OSL’s longstanding relationship with the Paul Taylor Dance Company (PTDC) continues for the company’s 2024 Lincoln Center Season, with OSL performing live on every program. Special guest ensemble Time For Three also performs on two of the pieces: Echo, with music by Kevin Puts, and Chaconne in Winter, with music by J.S. Bach and Justin Vernon, both choreographed by resident choreographer Lauren Lovette. Besides a wealth of iconic dances by the legendary Paul Taylor, set to the music of Bach, Poulenc, Handel, Debussy, late Taylor Music Director Donald York, and others, additional works for the season are choreographed by Larry Keigwin, Ulysses Dove, and Jody Sperling, whose Clair de Lune and Vive La Loïe! are choreographed in homage to iconic American dancer Loïe Fuller (Nov 5–Nov 24).
Each season, OSL travels to all five New York City boroughs with its free Five Borough Tour, representing the orchestra’s longstanding commitment to offering accessible performances to the New York City community. This season’s program features the music of Chen Yi, who participates in the performances along with the St. Luke’s Chamber Ensemble, cellist Jeffrey Zeigler, and Chen Tao and Liu Li playing the traditional Chinese instruments xiao and guqin. Works showcasing these instruments complement a program of Chen Yi’s works that also includes Zhou Long’s Chinese Folk Songs (March 23–29).

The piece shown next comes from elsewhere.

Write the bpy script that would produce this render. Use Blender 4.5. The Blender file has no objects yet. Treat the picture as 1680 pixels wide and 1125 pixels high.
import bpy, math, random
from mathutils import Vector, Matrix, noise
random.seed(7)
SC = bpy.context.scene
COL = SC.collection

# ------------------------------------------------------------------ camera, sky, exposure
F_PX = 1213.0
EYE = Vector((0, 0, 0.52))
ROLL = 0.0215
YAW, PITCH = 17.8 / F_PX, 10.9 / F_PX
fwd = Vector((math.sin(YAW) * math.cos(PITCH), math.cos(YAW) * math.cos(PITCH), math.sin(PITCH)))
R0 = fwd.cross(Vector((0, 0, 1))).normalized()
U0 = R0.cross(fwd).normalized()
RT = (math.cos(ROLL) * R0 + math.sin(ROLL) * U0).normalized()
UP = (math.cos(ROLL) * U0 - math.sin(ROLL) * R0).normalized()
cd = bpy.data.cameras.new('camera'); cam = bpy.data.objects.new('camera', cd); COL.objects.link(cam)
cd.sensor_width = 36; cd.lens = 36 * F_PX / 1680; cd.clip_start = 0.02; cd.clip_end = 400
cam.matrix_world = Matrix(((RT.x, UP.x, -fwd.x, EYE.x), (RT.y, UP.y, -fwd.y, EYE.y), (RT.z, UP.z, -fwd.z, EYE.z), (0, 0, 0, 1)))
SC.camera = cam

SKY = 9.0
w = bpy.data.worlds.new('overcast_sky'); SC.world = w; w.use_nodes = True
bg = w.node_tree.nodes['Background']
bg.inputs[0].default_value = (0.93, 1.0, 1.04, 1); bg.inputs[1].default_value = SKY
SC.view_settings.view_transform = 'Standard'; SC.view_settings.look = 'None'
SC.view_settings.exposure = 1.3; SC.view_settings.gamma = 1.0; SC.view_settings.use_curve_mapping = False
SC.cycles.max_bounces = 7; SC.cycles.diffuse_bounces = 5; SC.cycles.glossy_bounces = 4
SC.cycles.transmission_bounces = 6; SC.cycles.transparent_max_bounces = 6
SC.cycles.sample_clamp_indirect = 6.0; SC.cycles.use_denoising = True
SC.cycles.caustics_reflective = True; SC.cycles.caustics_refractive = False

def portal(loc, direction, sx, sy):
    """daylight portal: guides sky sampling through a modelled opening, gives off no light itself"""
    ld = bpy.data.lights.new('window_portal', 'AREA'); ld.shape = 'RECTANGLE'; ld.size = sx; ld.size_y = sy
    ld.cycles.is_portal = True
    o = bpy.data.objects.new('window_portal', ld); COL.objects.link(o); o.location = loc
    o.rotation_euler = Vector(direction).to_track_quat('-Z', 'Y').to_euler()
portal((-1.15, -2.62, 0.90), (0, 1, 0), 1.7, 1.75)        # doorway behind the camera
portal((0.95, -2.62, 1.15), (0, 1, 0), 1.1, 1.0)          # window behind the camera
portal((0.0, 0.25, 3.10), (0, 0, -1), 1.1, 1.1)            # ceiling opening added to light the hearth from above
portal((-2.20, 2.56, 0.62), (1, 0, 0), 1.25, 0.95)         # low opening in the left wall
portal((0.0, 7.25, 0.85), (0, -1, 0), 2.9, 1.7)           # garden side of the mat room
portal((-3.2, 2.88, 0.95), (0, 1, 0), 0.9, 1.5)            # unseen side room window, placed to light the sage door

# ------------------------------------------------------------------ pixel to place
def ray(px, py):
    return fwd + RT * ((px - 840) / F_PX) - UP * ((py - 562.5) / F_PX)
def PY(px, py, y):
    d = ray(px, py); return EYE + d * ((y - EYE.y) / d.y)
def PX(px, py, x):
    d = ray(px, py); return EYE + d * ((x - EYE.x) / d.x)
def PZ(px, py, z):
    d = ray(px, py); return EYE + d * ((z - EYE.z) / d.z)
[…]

In December, OSL invites New York City’s public-school students to attend Free School Concerts, outstanding classical music performances designed especially for young people. These OSL concerts reach more than 10,000 children annually, and for many it is their first live orchestral experience. This winter’s program, “The Sounds Around Us with Kinan Azmeh,” features Azmeh as clarinetist and composer, with host Aya Aziz, percussionist John Hadfield, and Orchestra of St. Luke’s conducted by Tito Muñoz (Dec 11–13).
The annual DiMenna Center benefit features host Susan Graham with special guest soprano Erin Morley, who was featured this past spring at Carnegie Hall in Brahms’s A German Requiem led by Labadie. They join OSL for an intimate afternoon of song and conversation to celebrate its education and community programs, which have been a central pillar of the orchestra’s mission since its founding (Sep 9).
A special fall event celebrates OSL’s 50th anniversary season with a return to the site of the group’s first concert at the Church of St. Luke in the Fields. Joined by soprano Amanda Forsythe and the Youth Orchestra of St. Luke’s (YOSL), the St. Luke’s Chamber Ensemble performs Bach’s Cantata No. 51, Beethoven’s Septet in E-flat, and the first movement from Bach’s Second Brandenburg Concerto, performed side-by-side with YOSL members (Oct 26).
On the mainstage at Carnegie Hall, OSL joins soprano Diana Newman, narrators Judith and Leah Pisar, the Bard Festival Chorale, and the Brooklyn Youth Chorus, all led by conductor James Conlon, for a performance of Leonard Bernstein’s Kaddish (Jan 29).
On April 28, OSL’s annual Gift of Music Gala honors OSL musicians as they celebrate the orchestra’s 50th anniversary. The event includes cocktails, dinner, an OSL concert, and dancing.
Finally, an evening-length immersive co-production celebrates two milestone anniversaries – OSL’s 50th and Baryshnikov Arts’ 20th – with Vivaldi’s iconic The Four Seasons, interspersed with the sounds of nature, Angélica Negrón’s Marejada, and Anna Clyne’s Woman Holding a Balance. Lighting design is by Jennifer Tipton, a MacArthur “genius” fellow and one of most renowned designers for dance, opera, and theater (May 8).